Zaccheroni and Bierhoff were in for some fine times together for the remainder of the 90s. They propelled Udinese up the league and to a crowning third-place finish in 1998. The following year, Zaccheroni and Bierhoff won a Scudetto together when they both moved to Milan.

Later that afternoon, Parma’s Hristo Stoichkov demonstrated his own party piece with thirteen minutes remaining away at Atalanta. Stoichkov put Parma ahead by gloriously dispatching a free-kick from the edge of the home side’s penalty area.

A young Christian Vieri would equalise for the hosts, two minutes into stoppage time, denying title-hopefuls Parma their first three points.

It never really happened for Stoichkov in Serie A. The Bulgarian, like his team, blew hot and cold and the hotly tipped preseason favourites would have a frustrating last season under coach Nevio Scala.

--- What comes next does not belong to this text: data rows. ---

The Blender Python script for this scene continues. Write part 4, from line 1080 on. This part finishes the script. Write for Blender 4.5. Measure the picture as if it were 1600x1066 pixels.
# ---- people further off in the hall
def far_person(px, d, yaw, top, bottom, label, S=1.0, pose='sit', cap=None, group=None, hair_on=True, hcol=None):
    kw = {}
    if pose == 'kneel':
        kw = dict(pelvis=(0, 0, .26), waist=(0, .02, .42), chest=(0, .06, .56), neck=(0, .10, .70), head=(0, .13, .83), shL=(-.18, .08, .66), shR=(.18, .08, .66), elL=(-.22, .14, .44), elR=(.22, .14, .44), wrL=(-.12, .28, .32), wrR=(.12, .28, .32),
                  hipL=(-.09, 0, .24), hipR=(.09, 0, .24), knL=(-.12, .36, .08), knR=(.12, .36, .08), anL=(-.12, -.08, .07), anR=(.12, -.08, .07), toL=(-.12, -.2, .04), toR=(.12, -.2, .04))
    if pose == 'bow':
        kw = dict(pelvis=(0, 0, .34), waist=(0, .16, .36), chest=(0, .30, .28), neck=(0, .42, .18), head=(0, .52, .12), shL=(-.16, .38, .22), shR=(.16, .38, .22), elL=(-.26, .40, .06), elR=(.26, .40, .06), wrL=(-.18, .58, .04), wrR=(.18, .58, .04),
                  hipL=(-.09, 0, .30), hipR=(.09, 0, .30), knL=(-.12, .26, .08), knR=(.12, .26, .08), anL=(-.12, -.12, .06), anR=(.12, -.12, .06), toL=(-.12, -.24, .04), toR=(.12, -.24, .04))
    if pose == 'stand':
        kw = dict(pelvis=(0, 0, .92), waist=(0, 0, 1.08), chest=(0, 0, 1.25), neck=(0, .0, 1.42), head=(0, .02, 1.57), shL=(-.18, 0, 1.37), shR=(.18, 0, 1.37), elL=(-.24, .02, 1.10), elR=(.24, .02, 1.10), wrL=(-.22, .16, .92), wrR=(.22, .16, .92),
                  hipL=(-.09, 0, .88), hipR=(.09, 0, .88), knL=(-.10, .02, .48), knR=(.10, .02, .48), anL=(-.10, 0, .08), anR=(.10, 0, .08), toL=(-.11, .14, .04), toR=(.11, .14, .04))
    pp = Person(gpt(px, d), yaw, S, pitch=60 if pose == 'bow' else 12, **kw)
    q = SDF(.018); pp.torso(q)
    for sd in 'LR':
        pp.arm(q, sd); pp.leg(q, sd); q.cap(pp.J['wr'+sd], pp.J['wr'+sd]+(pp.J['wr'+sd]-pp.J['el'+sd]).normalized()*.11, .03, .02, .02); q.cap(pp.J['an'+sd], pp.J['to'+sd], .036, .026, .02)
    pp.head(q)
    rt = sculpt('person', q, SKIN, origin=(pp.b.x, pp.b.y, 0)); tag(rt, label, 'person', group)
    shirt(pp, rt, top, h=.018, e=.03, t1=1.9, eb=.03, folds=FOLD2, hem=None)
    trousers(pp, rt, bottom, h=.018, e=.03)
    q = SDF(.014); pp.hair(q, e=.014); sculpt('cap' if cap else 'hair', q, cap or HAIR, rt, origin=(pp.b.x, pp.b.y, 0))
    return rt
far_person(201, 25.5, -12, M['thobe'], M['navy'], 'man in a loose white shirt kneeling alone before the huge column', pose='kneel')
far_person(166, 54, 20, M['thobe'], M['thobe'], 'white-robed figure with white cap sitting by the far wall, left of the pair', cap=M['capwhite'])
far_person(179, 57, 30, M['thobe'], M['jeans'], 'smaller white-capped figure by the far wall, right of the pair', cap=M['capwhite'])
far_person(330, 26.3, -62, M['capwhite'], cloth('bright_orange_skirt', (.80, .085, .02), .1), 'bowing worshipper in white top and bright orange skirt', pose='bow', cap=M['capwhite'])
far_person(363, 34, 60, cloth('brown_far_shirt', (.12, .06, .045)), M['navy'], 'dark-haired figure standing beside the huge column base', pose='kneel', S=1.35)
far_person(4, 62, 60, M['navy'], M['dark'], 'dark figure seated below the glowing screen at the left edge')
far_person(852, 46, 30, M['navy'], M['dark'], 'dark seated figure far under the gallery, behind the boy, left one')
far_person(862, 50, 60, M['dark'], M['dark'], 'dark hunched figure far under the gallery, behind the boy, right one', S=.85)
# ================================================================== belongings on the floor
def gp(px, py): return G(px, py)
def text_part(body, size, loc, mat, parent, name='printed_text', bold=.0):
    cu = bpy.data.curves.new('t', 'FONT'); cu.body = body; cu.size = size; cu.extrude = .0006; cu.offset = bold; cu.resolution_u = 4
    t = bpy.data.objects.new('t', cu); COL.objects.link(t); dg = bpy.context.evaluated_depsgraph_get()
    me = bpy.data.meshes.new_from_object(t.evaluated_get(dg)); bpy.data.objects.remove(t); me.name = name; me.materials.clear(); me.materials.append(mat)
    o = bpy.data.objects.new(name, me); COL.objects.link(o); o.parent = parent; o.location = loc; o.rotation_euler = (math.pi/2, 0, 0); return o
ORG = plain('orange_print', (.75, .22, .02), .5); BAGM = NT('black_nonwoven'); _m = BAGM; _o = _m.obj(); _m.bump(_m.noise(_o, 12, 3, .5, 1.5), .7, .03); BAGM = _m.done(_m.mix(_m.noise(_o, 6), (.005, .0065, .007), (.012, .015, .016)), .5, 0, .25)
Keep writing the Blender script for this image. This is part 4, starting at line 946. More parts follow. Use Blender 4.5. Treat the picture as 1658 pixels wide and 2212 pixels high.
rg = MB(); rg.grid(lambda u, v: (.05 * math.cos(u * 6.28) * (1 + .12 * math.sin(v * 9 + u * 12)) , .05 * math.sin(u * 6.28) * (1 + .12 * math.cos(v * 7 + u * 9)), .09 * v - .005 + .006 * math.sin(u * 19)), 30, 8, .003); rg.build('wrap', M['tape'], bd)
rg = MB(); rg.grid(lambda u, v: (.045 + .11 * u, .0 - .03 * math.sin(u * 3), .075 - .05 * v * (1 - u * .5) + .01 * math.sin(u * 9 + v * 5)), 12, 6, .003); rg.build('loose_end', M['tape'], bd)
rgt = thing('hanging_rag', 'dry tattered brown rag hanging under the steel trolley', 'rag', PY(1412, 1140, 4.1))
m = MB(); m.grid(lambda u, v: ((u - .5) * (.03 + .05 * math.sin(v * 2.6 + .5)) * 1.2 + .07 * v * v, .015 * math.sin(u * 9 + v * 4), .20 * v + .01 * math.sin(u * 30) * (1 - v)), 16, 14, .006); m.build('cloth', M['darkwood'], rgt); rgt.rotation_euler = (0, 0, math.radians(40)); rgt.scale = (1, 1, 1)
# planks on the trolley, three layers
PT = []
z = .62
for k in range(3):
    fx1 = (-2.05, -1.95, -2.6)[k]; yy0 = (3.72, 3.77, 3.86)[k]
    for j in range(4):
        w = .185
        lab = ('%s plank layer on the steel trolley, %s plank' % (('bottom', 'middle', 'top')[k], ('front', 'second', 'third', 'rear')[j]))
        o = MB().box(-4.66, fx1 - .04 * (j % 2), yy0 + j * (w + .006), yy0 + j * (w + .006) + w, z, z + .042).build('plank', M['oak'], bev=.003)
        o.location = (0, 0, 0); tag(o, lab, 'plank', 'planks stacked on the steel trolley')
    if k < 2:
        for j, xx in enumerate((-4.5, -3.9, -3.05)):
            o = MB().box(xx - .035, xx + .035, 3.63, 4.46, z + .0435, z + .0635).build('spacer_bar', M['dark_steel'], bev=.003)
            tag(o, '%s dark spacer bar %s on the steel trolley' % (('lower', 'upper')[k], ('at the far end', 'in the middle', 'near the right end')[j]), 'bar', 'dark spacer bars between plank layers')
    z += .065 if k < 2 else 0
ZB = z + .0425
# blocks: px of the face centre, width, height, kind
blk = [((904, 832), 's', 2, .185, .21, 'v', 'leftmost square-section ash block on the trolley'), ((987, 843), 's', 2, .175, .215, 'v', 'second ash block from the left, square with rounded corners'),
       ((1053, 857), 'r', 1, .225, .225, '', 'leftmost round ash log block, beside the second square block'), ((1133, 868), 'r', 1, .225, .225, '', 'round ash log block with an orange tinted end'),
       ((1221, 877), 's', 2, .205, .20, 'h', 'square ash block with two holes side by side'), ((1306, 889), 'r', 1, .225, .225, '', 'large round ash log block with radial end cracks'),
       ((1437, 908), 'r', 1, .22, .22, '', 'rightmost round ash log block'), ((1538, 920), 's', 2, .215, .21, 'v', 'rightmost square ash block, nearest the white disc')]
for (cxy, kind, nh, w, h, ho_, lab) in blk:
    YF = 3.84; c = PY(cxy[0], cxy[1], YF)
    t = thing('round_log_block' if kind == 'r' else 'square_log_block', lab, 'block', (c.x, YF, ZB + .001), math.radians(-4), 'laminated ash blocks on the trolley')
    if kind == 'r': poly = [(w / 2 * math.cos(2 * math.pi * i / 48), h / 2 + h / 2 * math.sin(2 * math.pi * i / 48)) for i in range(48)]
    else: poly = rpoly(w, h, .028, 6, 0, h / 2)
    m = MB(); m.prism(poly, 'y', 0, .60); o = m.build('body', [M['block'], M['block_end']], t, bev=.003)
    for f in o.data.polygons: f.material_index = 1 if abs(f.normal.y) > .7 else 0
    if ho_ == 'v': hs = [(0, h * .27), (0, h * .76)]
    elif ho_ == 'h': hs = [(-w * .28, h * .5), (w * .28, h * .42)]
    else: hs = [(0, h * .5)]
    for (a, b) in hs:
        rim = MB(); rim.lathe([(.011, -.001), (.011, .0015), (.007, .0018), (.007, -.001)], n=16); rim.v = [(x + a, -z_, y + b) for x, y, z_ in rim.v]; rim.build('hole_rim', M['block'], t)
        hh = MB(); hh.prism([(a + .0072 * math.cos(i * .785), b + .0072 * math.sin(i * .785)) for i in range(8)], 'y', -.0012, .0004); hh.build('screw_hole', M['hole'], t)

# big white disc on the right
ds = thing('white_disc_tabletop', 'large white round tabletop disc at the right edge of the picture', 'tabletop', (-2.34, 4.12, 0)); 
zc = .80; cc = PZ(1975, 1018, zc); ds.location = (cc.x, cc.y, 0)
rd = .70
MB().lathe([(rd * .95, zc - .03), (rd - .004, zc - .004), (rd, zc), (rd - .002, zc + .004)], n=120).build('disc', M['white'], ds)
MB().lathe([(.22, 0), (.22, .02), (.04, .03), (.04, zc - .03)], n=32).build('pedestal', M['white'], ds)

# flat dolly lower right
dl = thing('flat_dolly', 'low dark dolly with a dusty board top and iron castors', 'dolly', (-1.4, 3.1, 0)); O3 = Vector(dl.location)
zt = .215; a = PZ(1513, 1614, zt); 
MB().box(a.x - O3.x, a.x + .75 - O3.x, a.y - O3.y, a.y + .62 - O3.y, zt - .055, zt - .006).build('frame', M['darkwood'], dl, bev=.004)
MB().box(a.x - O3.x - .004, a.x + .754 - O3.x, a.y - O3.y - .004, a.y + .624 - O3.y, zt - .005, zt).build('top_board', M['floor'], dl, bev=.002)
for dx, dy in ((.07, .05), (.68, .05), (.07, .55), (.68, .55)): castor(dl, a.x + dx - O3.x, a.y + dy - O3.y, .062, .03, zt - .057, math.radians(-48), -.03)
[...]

They would finish the season in sixth place. Scala would leave for newly-promoted Perugia and Stoichkov would return to Barcelona after a miserable time in Italy. However delicious his first Serie A goal was that afternoon in Bergamo, Stoichkov only managed to add four more that campaign.

The first round of games concluded with the evening clash between Sampdoria and Roma in Genoa. Twenty-four-year-old Christian Karambeu made the headlines with a confident Serie A debut. The French international gave his new team the lead with a towering header midway through the first half.

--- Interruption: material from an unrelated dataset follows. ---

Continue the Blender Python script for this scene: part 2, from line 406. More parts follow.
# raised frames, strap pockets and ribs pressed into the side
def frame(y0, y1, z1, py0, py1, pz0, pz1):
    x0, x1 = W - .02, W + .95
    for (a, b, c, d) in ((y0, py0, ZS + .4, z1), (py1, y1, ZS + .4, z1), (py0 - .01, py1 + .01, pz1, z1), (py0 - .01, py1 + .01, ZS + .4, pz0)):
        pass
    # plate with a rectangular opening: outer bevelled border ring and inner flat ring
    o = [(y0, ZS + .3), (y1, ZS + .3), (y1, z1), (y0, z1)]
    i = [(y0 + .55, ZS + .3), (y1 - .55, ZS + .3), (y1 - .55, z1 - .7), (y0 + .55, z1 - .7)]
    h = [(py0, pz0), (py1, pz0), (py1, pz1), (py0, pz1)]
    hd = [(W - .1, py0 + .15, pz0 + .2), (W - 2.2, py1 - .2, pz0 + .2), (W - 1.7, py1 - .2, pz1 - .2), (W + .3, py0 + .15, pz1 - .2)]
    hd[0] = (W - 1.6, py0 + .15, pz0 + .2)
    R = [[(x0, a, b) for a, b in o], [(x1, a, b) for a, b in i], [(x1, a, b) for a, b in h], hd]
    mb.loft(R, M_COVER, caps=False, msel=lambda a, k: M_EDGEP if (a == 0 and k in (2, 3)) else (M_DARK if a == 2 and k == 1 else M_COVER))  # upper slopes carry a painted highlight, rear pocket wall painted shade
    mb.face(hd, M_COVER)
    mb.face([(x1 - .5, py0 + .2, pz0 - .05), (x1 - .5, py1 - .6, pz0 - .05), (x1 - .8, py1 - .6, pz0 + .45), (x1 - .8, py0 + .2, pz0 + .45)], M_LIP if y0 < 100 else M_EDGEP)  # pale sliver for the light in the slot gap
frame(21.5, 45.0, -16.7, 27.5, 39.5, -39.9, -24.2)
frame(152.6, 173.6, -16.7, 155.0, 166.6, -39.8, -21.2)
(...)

Karembeu had given up the opportunity of playing in the Champions League with Nantes for a shot at playing in Serie A, such was the lure of the league at the time.

Ex-Sampdoria striker Marco Branca equalised for visitors. Branca had joined from Parma that summer and the game ended 1-1.

That opening day also saw the Serie A introduction of squad numbers and players’ names on the back of shirts. And of the twenty-three goals that were scored, what is striking is how many of those were scored by Serie A debutants and new star signings.

While it is certain the world’s best players continued to find their way to Serie A for at least another decade and more, bumper television deals for the clubs of England and Spain were close to the horizon. After 1995, Italy’s Serie A was finally going to have to share. After years of having it their own way.